● Goal: Begin at the line containing "Write a Blender" in the entries below and end at the line containing "C = scene.collection"; transcribe that range exactly and nothing outside it.
* Begin Supplied data *
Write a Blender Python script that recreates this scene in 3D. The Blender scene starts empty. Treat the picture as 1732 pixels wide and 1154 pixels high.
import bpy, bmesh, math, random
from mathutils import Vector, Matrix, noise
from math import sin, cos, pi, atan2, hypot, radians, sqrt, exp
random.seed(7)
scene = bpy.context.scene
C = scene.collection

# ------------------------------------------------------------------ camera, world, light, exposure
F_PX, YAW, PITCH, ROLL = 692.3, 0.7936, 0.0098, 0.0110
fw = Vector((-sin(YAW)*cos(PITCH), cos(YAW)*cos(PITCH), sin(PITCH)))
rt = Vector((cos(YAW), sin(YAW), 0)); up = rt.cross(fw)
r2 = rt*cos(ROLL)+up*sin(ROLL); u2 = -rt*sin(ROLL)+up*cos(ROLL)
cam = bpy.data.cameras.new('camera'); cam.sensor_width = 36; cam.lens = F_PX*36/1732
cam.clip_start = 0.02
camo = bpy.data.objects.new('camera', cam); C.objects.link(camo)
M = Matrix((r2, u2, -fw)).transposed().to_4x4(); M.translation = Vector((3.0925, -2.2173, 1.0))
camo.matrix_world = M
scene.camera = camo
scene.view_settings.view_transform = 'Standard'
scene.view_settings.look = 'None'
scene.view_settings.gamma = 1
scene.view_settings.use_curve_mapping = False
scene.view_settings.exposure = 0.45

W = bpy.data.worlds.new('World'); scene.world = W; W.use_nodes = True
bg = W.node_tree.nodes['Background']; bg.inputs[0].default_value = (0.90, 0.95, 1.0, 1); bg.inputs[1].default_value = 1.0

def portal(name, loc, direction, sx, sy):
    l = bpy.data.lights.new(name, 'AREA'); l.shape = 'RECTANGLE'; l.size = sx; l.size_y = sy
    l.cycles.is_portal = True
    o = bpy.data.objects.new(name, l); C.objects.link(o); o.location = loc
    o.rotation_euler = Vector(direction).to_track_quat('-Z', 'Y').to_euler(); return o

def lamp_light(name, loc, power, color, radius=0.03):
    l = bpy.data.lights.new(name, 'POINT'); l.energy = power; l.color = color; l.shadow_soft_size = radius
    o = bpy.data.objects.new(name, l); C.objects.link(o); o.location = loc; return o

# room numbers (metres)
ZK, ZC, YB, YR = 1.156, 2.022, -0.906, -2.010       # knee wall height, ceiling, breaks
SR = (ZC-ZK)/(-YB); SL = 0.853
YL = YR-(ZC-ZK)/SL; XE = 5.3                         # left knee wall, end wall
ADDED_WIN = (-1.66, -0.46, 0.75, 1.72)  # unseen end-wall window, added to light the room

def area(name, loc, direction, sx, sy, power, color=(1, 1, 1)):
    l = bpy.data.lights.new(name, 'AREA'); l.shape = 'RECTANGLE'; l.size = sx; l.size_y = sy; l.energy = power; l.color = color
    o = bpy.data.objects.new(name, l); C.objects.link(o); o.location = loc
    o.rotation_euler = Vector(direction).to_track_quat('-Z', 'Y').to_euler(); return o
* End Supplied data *
* Begin Supplied data *
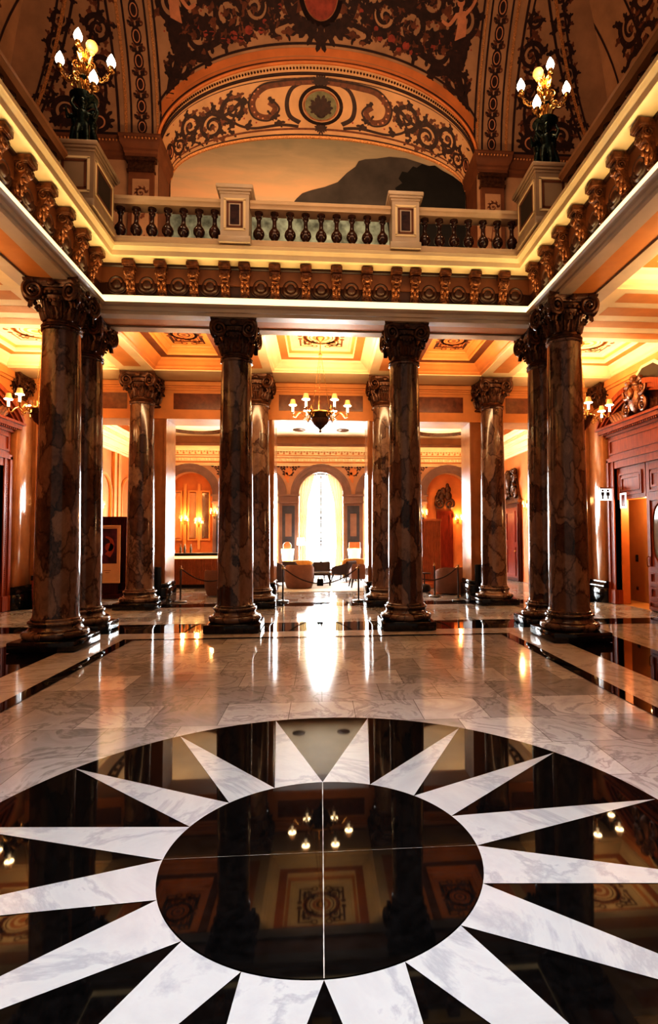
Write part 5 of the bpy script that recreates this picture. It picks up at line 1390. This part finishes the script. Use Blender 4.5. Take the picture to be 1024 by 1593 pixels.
* End Supplied data *
* Begin Supplied data *
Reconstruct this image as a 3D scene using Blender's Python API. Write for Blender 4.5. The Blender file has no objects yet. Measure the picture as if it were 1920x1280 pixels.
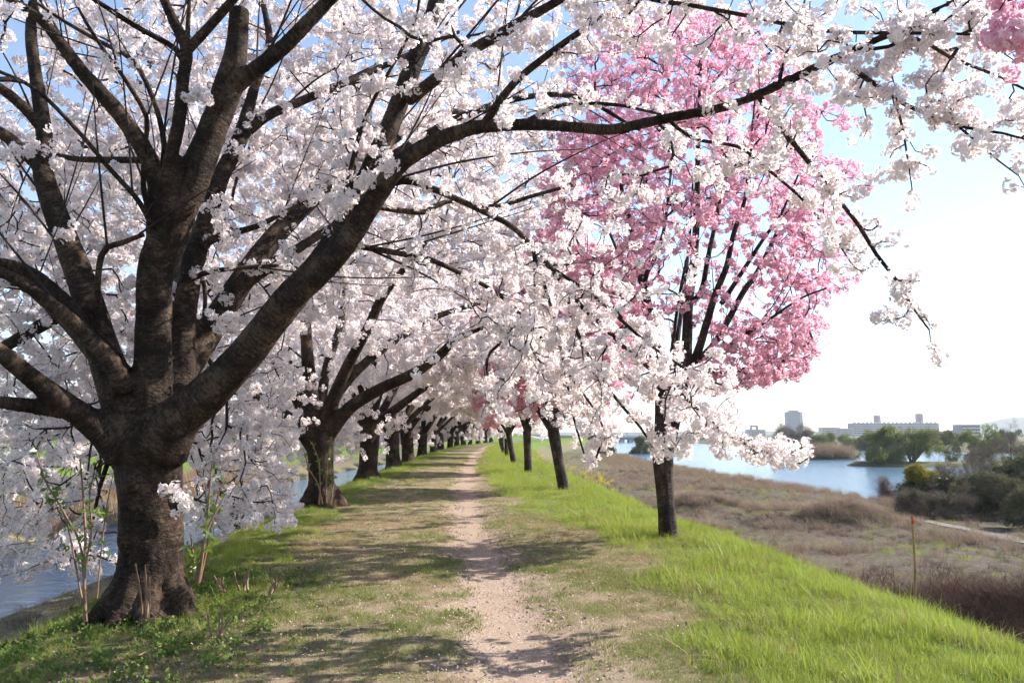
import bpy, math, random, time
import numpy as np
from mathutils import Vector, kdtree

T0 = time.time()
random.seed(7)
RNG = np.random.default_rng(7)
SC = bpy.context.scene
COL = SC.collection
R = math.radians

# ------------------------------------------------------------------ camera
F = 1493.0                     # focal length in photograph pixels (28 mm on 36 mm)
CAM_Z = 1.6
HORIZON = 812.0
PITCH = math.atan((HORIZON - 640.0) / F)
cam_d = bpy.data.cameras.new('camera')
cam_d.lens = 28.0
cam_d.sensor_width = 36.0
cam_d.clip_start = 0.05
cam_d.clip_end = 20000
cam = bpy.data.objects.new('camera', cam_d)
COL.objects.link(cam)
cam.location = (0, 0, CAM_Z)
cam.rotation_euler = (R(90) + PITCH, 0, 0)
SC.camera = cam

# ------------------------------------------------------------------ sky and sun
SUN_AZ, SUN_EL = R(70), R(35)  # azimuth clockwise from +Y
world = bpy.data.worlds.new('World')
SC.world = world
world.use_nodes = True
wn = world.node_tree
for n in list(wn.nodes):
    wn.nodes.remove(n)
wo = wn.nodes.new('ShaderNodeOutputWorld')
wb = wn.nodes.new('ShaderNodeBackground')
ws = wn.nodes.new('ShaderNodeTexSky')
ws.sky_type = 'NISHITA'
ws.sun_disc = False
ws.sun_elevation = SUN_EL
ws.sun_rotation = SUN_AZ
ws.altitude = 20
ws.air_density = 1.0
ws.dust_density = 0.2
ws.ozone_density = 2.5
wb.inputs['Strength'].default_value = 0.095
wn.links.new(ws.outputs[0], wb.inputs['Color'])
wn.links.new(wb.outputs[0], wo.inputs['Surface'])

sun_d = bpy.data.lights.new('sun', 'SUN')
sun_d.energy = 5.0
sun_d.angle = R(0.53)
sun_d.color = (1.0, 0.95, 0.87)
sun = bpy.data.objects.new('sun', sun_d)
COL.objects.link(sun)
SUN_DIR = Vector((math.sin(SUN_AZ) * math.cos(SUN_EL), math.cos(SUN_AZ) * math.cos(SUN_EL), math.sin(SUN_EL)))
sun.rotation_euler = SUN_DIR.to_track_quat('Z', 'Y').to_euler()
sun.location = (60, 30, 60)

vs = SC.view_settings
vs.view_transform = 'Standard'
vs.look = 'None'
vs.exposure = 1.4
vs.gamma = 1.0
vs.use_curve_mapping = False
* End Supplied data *
● Worked answer:
Write a Blender Python script that recreates this scene in 3D. The Blender scene starts empty. Treat the picture as 1732 pixels wide and 1154 pixels high.
import bpy, bmesh, math, random
from mathutils import Vector, Matrix, noise
from math import sin, cos, pi, atan2, hypot, radians, sqrt, exp
random.seed(7)
scene = bpy.context.scene
C = scene.collection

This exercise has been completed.